**Supplied material**:
▬▬▬▬▬▬

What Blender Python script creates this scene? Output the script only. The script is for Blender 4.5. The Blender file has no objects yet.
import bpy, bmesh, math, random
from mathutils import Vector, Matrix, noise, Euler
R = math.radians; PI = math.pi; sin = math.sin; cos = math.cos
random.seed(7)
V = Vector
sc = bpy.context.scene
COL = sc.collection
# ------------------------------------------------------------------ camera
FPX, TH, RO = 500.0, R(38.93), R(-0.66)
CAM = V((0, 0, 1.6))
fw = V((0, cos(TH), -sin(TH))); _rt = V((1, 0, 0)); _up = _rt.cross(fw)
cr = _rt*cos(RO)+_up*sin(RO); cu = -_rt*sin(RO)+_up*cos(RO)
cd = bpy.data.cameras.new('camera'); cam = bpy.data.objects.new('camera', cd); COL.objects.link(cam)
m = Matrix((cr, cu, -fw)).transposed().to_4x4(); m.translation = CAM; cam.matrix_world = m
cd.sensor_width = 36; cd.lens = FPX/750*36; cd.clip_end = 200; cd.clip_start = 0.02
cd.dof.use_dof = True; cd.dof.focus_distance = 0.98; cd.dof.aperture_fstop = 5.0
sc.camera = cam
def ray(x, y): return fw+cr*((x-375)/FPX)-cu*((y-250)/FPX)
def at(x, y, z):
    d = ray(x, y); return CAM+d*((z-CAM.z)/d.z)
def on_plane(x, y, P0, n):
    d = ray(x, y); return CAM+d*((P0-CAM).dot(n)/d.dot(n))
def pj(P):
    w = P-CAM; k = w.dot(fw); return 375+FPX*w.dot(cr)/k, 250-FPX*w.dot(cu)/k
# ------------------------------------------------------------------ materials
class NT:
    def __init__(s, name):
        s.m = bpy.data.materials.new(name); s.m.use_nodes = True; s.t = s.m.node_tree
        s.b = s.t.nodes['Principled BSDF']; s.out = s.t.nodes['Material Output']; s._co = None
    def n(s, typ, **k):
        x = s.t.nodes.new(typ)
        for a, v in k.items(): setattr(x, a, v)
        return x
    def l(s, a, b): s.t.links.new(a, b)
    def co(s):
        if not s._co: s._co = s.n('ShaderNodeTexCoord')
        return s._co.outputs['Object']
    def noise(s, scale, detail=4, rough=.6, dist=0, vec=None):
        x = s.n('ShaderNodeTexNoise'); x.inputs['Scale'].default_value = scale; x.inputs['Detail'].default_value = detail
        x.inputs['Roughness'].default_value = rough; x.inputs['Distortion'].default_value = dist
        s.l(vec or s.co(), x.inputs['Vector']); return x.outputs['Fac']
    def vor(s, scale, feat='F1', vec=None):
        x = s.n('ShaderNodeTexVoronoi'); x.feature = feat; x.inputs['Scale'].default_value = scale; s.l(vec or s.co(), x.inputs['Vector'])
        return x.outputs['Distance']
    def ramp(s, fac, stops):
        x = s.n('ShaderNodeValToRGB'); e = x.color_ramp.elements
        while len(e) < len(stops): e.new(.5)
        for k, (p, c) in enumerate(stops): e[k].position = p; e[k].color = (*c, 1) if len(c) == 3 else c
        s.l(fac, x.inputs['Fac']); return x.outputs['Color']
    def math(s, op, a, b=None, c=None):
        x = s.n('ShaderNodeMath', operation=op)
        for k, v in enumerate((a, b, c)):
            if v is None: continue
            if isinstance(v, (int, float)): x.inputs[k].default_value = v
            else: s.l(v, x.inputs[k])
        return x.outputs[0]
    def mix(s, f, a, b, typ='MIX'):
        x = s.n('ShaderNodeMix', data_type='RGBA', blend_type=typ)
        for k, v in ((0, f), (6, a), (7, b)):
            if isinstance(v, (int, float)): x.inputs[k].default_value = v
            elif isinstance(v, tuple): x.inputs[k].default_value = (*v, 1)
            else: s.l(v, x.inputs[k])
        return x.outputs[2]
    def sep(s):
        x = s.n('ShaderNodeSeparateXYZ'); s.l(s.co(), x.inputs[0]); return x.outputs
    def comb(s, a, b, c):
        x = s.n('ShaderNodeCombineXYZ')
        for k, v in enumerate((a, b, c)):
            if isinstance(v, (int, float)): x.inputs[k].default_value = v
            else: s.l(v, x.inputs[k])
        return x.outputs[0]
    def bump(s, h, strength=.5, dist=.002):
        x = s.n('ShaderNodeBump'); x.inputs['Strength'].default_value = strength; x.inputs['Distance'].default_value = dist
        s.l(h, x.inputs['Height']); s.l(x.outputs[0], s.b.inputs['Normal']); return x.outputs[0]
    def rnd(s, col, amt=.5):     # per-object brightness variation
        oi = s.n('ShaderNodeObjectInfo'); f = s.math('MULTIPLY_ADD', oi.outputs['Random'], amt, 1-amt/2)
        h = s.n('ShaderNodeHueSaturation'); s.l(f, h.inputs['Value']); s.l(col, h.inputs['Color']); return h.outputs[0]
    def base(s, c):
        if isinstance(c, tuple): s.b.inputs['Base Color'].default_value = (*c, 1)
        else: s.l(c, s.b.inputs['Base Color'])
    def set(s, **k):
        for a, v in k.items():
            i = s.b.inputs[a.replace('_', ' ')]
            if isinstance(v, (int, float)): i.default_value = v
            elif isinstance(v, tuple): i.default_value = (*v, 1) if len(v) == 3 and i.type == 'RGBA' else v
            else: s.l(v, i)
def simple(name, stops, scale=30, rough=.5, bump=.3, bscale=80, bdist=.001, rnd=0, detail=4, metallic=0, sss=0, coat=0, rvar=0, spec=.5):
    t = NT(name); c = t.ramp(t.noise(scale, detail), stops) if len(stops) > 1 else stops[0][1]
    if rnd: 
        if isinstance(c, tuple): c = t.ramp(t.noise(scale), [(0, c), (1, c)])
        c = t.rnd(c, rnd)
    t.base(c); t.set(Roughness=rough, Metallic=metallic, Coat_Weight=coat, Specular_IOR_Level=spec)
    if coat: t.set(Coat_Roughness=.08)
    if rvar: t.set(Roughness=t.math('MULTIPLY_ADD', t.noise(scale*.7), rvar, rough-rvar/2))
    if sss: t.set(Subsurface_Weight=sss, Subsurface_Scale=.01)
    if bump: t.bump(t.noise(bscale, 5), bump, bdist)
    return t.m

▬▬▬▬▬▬

**Goal**: Return the material in full, exactly as shown.

**Output of the task**:
What Blender Python script creates this scene? Output the script only. The script is for Blender 4.5. The Blender file has no objects yet.
import bpy, bmesh, math, random
from mathutils import Vector, Matrix, noise, Euler
R = math.radians; PI = math.pi; sin = math.sin; cos = math.cos
random.seed(7)
V = Vector
sc = bpy.context.scene
COL = sc.collection
# ------------------------------------------------------------------ camera
FPX, TH, RO = 500.0, R(38.93), R(-0.66)
CAM = V((0, 0, 1.6))
fw = V((0, cos(TH), -sin(TH))); _rt = V((1, 0, 0)); _up = _rt.cross(fw)
cr = _rt*cos(RO)+_up*sin(RO); cu = -_rt*sin(RO)+_up*cos(RO)
cd = bpy.data.cameras.new('camera'); cam = bpy.data.objects.new('camera', cd); COL.objects.link(cam)
m = Matrix((cr, cu, -fw)).transposed().to_4x4(); m.translation = CAM; cam.matrix_world = m
cd.sensor_width = 36; cd.lens = FPX/750*36; cd.clip_end = 200; cd.clip_start = 0.02
cd.dof.use_dof = True; cd.dof.focus_distance = 0.98; cd.dof.aperture_fstop = 5.0
sc.camera = cam
def ray(x, y): return fw+cr*((x-375)/FPX)-cu*((y-250)/FPX)
def at(x, y, z):
    d = ray(x, y); return CAM+d*((z-CAM.z)/d.z)
def on_plane(x, y, P0, n):
    d = ray(x, y); return CAM+d*((P0-CAM).dot(n)/d.dot(n))
def pj(P):
    w = P-CAM; k = w.dot(fw); return 375+FPX*w.dot(cr)/k, 250-FPX*w.dot(cu)/k
# ------------------------------------------------------------------ materials
class NT:
    def __init__(s, name):
        s.m = bpy.data.materials.new(name); s.m.use_nodes = True; s.t = s.m.node_tree
        s.b = s.t.nodes['Principled BSDF']; s.out = s.t.nodes['Material Output']; s._co = None
    def n(s, typ, **k):
        x = s.t.nodes.new(typ)
        for a, v in k.items(): setattr(x, a, v)
        return x
    def l(s, a, b): s.t.links.new(a, b)
    def co(s):
        if not s._co: s._co = s.n('ShaderNodeTexCoord')
        return s._co.outputs['Object']
    def noise(s, scale, detail=4, rough=.6, dist=0, vec=None):
        x = s.n('ShaderNodeTexNoise'); x.inputs['Scale'].default_value = scale; x.inputs['Detail'].default_value = detail
        x.inputs['Roughness'].default_value = rough; x.inputs['Distortion'].default_value = dist
        s.l(vec or s.co(), x.inputs['Vector']); return x.outputs['Fac']
    def vor(s, scale, feat='F1', vec=None):
        x = s.n('ShaderNodeTexVoronoi'); x.feature = feat; x.inputs['Scale'].default_value = scale; s.l(vec or s.co(), x.inputs['Vector'])
        return x.outputs['Distance']
    def ramp(s, fac, stops):
        x = s.n('ShaderNodeValToRGB'); e = x.color_ramp.elements
        while len(e) < len(stops): e.new(.5)
        for k, (p, c) in enumerate(stops): e[k].position = p; e[k].color = (*c, 1) if len(c) == 3 else c
        s.l(fac, x.inputs['Fac']); return x.outputs['Color']
    def math(s, op, a, b=None, c=None):
        x = s.n('ShaderNodeMath', operation=op)
        for k, v in enumerate((a, b, c)):
            if v is None: continue
            if isinstance(v, (int, float)): x.inputs[k].default_value = v
            else: s.l(v, x.inputs[k])
        return x.outputs[0]
    def mix(s, f, a, b, typ='MIX'):
        x = s.n('ShaderNodeMix', data_type='RGBA', blend_type=typ)
        for k, v in ((0, f), (6, a), (7, b)):
            if isinstance(v, (int, float)): x.inputs[k].default_value = v
            elif isinstance(v, tuple): x.inputs[k].default_value = (*v, 1)
            else: s.l(v, x.inputs[k])
        return x.outputs[2]
    def sep(s):
        x = s.n('ShaderNodeSeparateXYZ'); s.l(s.co(), x.inputs[0]); return x.outputs
    def comb(s, a, b, c):
        x = s.n('ShaderNodeCombineXYZ')
        for k, v in enumerate((a, b, c)):
            if isinstance(v, (int, float)): x.inputs[k].default_value = v
            else: s.l(v, x.inputs[k])
        return x.outputs[0]
    def bump(s, h, strength=.5, dist=.002):
        x = s.n('ShaderNodeBump'); x.inputs['Strength'].default_value = strength; x.inputs['Distance'].default_value = dist
        s.l(h, x.inputs['Height']); s.l(x.outputs[0], s.b.inputs['Normal']); return x.outputs[0]
    def rnd(s, col, amt=.5):     # per-object brightness variation
        oi = s.n('ShaderNodeObjectInfo'); f = s.math('MULTIPLY_ADD', oi.outputs['Random'], amt, 1-amt/2)
        h = s.n('ShaderNodeHueSaturation'); s.l(f, h.inputs['Value']); s.l(col, h.inputs['Color']); return h.outputs[0]
    def base(s, c):
        if isinstance(c, tuple): s.b.inputs['Base Color'].default_value = (*c, 1)
        else: s.l(c, s.b.inputs['Base Color'])
    def set(s, **k):
        for a, v in k.items():
            i = s.b.inputs[a.replace('_', ' ')]
            if isinstance(v, (int, float)): i.default_value = v
            elif isinstance(v, tuple): i.default_value = (*v, 1) if len(v) == 3 and i.type == 'RGBA' else v
            else: s.l(v, i)
def simple(name, stops, scale=30, rough=.5, bump=.3, bscale=80, bdist=.001, rnd=0, detail=4, metallic=0, sss=0, coat=0, rvar=0, spec=.5):
    t = NT(name); c = t.ramp(t.noise(scale, detail), stops) if len(stops) > 1 else stops[0][1]
    if rnd: 
        if isinstance(c, tuple): c = t.ramp(t.noise(scale), [(0, c), (1, c)])
        c = t.rnd(c, rnd)
    t.base(c); t.set(Roughness=rough, Metallic=metallic, Coat_Weight=coat, Specular_IOR_Level=spec)
    if coat: t.set(Coat_Roughness=.08)
    if rvar: t.set(Roughness=t.math('MULTIPLY_ADD', t.noise(scale*.7), rvar, rough-rvar/2))
    if sss: t.set(Subsurface_Weight=sss, Subsurface_Scale=.01)
    if bump: t.bump(t.noise(bscale, 5), bump, bdist)
    return t.m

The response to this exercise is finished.